Whether Oxford had seen all of these lost elements of English medieval merrymaking is not the point. Surely he saw some of them. Shakespeare’s lament strongly suggests that this was something he knew from personal experience, for a description alone would not have called forth this heartfelt cry, not once, but twice, once in Love’s Labours Lost (Act III) and again in Hamlet (Act III Scene 2).
The role of the Hobby Horse, a man in the costume of a horse ––clearly a replacement for a real animal from an earlier ritual––was to lead the procession of costumed revelers, the mummers’ parade, and as he went, charging individuals in the crowd to send the watching herd of women and children shrieking.
But beyond raising the excitement level, he was not interested in these innocents.
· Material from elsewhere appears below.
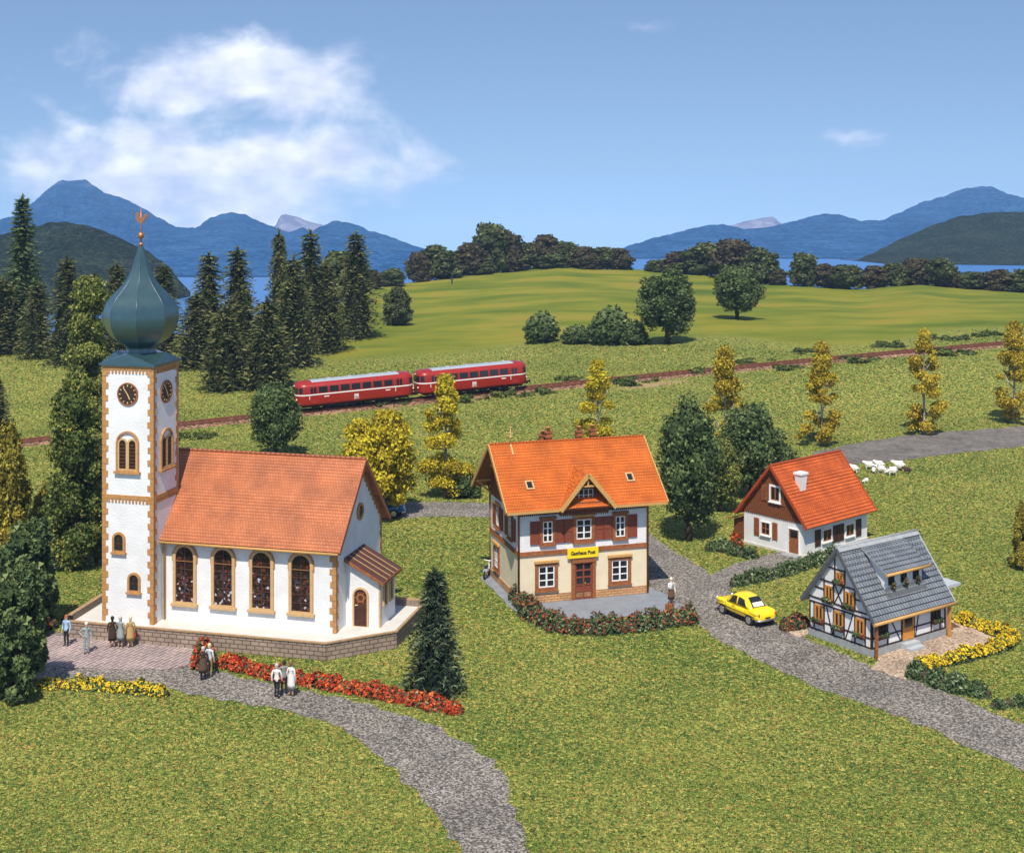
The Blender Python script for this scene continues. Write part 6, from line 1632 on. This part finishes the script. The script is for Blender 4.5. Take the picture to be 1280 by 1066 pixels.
crest_row([(600, 345, 322, 40), (640, 340, 321, 44), (690, 338, 318, 50), (735, 338, 321, 44), (565, 348, 326, 44)][0:4], 'pale green bush along the foot of the hilltop wood, {} from the left', 'bushes along the foot of the hilltop wood', 'bush', 'far_bush', dy=1)
crest_row([(820, 338, 325, 36), (850, 342, 316, 56), (882, 344, 306, 74), (918, 346, 303, 78), (952, 350, 310, 60), (972, 357, 338, 30), (1005, 357, 319, 46), (1034, 359, 332, 46), (1061, 360, 331, 50), (1092, 356, 334, 46), (1118, 353, 331, 48), (1146, 356, 325, 56), (1174, 358, 323, 56), (1192, 360, 340, 40), (1217, 362, 341, 52), (1247, 364, 339, 52), (1278, 365, 337, 56)],
          'dark tree in the row between the meadow and the lake, {} from the left', 'row of trees between the meadow and the lake')
# low scrub along the railway
SC = [(436, 508, 494, 46), (478, 506, 492, 50), (506, 504, 492, 30), (585, 500, 486, 44), (640, 494, 480, 50), (676, 492, 479, 40), (712, 474, 464, 44), (790, 478, 463, 56), (880, 466, 452, 40), (938, 452, 443, 56), (985, 460, 450, 44), (1010, 440, 431, 44), (1075, 450, 439, 60), (1110, 431, 420, 50), (1190, 441, 429, 60), (1185, 424, 412, 50), (1235, 418, 408, 44), (232, 548, 532, 40), (258, 546, 533, 34)]
for i, (x, b, t, w) in enumerate(SC):
    side_ = 'below' if b > HOR + (CAM_H - float(track_z(track_pt(px_x(x)).x))) / float(track_y(px_x(x))) * F_PX else 'above'
    n_ = sum(1 for q in SC[:i + 1] if q[0] <= x) 
    tree('scrub', 'scrub_%d' % (i % 2), x, b + 1, b + 1 - (b - t) * .8, w * 1.05, f'low green scrub beside the railway, {ORD[sorted(q[0] for q in SC).index(x)]} from the left', 'scrub', 'scrub along the railway', parts=False, sink=.15)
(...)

For Hobby’s purpose was to single out and make a spectacle of persons who were in bad with their neighbors. When he charged the local usurious money-lender, the drunken father, or the unfaithful wife, everyone who knew why he was attacking them (or their closed door), reacted with roars of approval, the worse the reputation, the louder the roars. Shame is a powerful adjudicator. His was a the kind of rough community justice that obviated the need for the expensive and time-consuming passion for Dickensian litigation that would come to replace it. It may also have prevented arson, bloody street fights, and murders.
El Cinco de Mayo
Although the May games and the Hobby Horses of the centuries before the Reformation are lost in the mists of Time, the moment itself is not, for the early days of May are still the particular moment of the year when people will rise as one to protest the offenses of authority, though unhappily often not until aggravation has built to the point of rage, and rage to violence. Even in Oxford’s time we see that this was often the moment when the authorities closed the theaters out of fear of riots by the apprentices.
We have no way of knowing which of the many merry-making elements Oxford might have seen as a child, but details are less important than the atmosphere that they generated. Lively, joyous, intense, rising from a dangerously shifting border between entertainment and riot, it was this energy that he sought to recapture in some small measure for his Court audience––by then so thoroughly tamed by the Reformation and therefore so desperately in need of fun––when he wrote his “golden” holiday comedies.